Ya pasamos de los 156,136 homicidios dolosos registrados en el sexenio de Peña Nieto. Este sexenio, el de López Obrador, será el más violento de la historia del país. No sirvieron los llamados del presidente para que los delincuentes recapacitaran sobre su actuar, o las advertencias de que serían acusados con sus mamacitas o con sus abuelos; tampoco sirvió mandarlos al carajo, ni los muchos “fuchis, kakas y wacala”, con los que refería a los delincuentes desde el atril presidencial.

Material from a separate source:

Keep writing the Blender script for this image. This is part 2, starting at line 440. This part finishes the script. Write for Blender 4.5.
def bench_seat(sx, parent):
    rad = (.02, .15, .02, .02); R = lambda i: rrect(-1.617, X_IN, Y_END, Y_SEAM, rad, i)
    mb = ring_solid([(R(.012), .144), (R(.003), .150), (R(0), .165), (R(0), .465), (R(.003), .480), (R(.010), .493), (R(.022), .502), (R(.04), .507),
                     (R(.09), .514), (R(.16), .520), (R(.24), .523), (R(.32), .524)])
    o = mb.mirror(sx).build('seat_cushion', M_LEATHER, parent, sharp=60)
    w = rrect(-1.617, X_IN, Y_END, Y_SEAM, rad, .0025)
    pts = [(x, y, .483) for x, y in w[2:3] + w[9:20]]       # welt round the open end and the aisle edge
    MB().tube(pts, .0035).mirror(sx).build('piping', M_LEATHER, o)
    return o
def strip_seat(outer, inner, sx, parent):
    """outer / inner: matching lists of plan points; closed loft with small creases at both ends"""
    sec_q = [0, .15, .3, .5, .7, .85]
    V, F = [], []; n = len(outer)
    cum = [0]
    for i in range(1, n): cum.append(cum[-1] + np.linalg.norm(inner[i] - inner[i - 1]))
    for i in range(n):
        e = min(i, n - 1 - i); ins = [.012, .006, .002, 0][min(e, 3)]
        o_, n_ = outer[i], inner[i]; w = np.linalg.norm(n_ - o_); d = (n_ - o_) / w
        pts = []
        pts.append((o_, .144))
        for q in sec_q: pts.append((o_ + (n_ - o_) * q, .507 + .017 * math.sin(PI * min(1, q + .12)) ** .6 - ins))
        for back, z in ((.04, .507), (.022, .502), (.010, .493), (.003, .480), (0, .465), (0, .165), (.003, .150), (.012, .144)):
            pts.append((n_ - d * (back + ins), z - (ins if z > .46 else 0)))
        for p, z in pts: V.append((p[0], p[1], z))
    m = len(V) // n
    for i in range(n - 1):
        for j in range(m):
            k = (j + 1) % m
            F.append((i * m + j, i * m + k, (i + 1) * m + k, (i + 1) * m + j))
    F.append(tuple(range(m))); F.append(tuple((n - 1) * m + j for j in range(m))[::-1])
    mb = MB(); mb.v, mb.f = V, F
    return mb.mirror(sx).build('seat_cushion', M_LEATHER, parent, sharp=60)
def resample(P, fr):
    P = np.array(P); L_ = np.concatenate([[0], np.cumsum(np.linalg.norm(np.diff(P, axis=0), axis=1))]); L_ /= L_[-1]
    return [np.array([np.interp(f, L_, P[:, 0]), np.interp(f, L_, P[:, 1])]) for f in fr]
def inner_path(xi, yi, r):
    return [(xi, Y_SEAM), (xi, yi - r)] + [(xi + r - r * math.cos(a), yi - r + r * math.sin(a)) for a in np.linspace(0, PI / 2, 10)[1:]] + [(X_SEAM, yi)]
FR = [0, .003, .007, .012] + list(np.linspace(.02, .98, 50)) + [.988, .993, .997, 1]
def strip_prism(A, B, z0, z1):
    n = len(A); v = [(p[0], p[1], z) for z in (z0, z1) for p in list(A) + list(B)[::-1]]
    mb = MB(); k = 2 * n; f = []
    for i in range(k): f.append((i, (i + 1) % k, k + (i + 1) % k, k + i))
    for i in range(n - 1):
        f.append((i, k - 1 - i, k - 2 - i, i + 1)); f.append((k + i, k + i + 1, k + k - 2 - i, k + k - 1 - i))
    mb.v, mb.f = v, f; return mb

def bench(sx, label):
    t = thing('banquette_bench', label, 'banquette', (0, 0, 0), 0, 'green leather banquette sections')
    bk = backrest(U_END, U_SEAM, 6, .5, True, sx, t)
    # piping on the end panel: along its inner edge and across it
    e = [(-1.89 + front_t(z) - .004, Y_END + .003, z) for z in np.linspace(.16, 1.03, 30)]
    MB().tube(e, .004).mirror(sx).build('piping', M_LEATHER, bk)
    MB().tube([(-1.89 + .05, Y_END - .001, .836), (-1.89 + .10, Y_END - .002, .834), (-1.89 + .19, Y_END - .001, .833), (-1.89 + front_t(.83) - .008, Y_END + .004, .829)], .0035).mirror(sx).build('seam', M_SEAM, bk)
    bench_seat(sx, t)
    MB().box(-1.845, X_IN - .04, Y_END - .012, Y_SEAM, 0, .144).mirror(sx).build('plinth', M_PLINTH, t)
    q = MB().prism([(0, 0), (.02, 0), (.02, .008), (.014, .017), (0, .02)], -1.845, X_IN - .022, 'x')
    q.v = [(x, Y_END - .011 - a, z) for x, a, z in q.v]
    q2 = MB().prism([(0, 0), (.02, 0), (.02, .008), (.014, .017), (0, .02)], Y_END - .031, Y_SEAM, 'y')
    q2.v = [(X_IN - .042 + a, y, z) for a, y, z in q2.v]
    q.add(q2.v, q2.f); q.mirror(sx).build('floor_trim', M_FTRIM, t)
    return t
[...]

López Obrador ofreció en diciembre del 2018 que en seis meses iba a serenar al país, “me canso ganso”, dijo en forma socarrona; también prometió dejar de llamarse Andrés Manuel, si no pacificaba al país. Han pasado cuatro años seis meses de este sexenio y hay zonas completas del país que están literalmente sometidas por los criminales, donde se vive una paz narca, o los actos de violencia y las masacres no cesan.

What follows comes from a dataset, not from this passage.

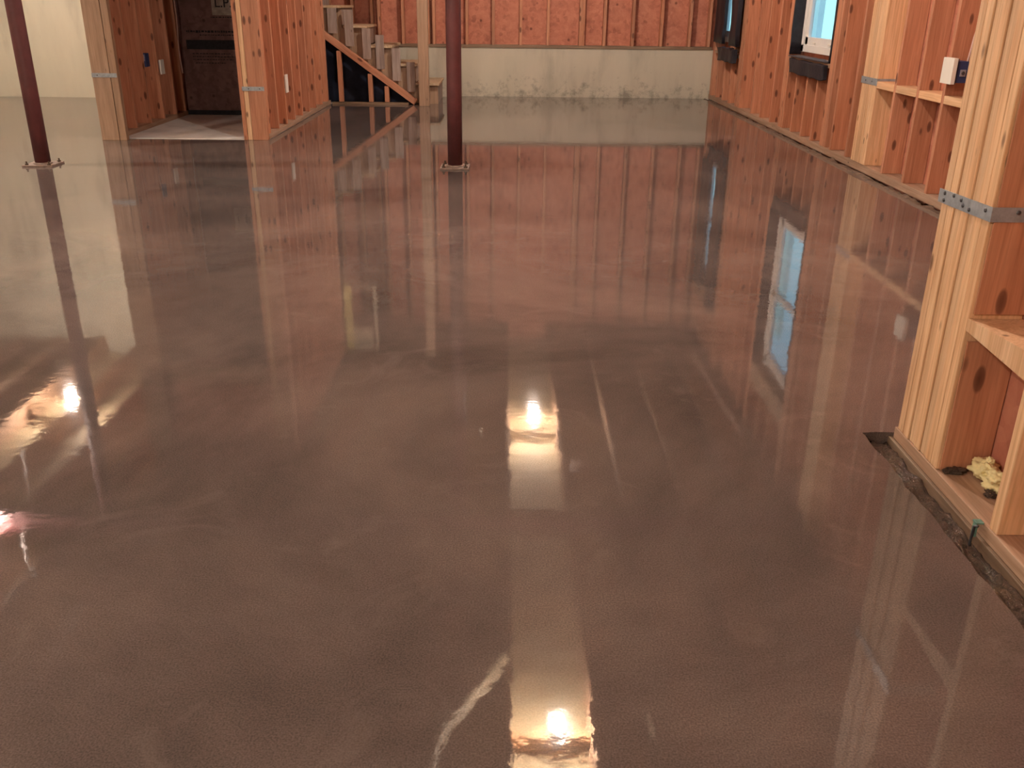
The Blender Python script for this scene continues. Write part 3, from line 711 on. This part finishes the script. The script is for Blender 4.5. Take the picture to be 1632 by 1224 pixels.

La estrategia de “abrazos no balazos” es un rotundo fracaso. El dejar de perseguir a los criminales solo provocó que se empoderaran. El saludo de mano a la madre del Chapo; las constantes deferencias y expresiones positivas sobre delincuentes; las referencias a que los delincuentes se “portaron bien en las elecciones”, o “que no detienen a los Siervos de la Nación”, parecería que existiera un pacto implícito de impunidad para los criminales.
El Congreso le aprobó más presupuesto para sus programas sociales, para evitar que los jóvenes fueran atraídos por los criminales; le aprobaron la creación de la Guardia Nacional y de la Secretaría de Seguridad Ciudadana; también le aprobaron la extensión de prisión preventiva a muchos delitos, sin embargo, ante el fracaso, se sigue culpando al pasado.
Es evidente que este gobierno ha abandonado la obligación constitucional de defender y proteger a los ciudadanos. Se dejó de fortalecer el Estado de Derecho y a las instituciones. A 16 meses de que termine el sexenio, seguimos con un promedio de 80 asesinatos al día y los desaparecidos suman ya más de 110,777. La tragedia continúa.